### Stated exercise
State only how many lines contain the string "this".
━━━━━ Dataset entries ━━━━━
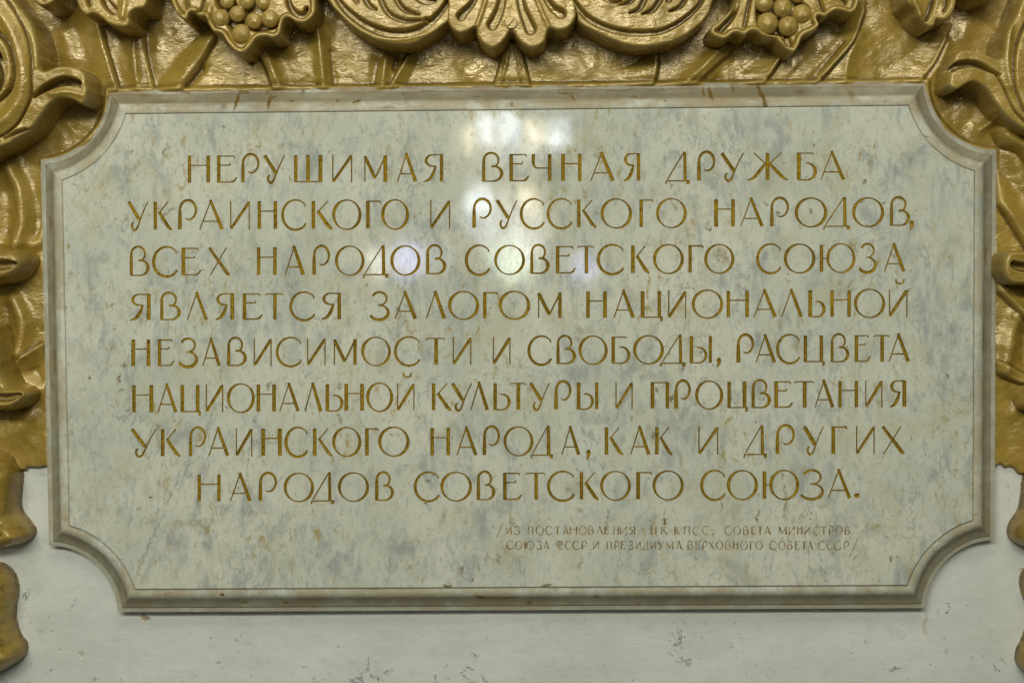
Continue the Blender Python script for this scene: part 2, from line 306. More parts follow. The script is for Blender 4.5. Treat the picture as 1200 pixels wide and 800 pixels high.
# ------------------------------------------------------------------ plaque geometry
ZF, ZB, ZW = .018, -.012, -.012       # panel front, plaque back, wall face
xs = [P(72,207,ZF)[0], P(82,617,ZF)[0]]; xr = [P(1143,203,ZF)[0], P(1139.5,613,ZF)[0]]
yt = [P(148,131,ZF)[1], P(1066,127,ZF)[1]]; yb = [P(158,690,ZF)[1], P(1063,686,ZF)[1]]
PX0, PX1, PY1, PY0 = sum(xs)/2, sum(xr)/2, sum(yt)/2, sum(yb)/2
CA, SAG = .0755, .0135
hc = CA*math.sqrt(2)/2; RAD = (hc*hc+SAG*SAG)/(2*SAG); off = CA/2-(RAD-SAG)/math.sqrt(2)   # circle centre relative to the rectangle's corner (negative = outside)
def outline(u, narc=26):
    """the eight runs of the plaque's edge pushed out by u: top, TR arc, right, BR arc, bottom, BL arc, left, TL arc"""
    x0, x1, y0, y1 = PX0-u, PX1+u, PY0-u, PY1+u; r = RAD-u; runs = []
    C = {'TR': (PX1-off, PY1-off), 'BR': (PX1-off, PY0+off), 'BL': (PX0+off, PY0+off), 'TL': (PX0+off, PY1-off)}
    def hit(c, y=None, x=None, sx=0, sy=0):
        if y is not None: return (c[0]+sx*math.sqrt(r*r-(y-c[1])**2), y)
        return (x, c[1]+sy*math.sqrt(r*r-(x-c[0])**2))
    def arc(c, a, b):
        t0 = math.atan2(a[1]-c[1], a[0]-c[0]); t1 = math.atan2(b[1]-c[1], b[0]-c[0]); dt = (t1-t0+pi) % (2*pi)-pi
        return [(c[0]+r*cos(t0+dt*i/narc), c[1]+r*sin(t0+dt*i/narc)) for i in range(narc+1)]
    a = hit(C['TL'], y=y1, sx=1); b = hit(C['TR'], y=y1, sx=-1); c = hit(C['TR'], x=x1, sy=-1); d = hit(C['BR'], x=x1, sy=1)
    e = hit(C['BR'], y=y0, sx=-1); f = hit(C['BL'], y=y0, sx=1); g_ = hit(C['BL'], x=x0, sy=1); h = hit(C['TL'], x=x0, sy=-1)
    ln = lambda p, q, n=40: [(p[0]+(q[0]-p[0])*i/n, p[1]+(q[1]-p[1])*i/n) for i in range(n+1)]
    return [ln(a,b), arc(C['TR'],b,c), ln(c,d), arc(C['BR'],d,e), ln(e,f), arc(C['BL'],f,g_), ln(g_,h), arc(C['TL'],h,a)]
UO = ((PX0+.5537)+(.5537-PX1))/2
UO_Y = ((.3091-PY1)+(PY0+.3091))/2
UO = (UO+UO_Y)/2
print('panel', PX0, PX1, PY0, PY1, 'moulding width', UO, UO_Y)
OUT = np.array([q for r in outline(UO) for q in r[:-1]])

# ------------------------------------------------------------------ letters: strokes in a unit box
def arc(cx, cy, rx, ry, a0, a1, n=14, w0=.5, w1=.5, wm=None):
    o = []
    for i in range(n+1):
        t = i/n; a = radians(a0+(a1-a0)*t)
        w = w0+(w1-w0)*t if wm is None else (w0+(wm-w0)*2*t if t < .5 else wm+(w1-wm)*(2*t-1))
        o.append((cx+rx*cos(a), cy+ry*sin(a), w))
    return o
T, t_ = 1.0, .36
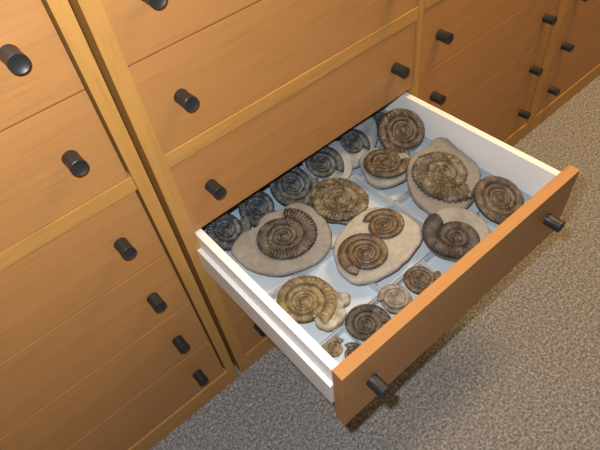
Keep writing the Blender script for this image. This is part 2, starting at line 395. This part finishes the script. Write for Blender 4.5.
━━━━━
### Problem solution
2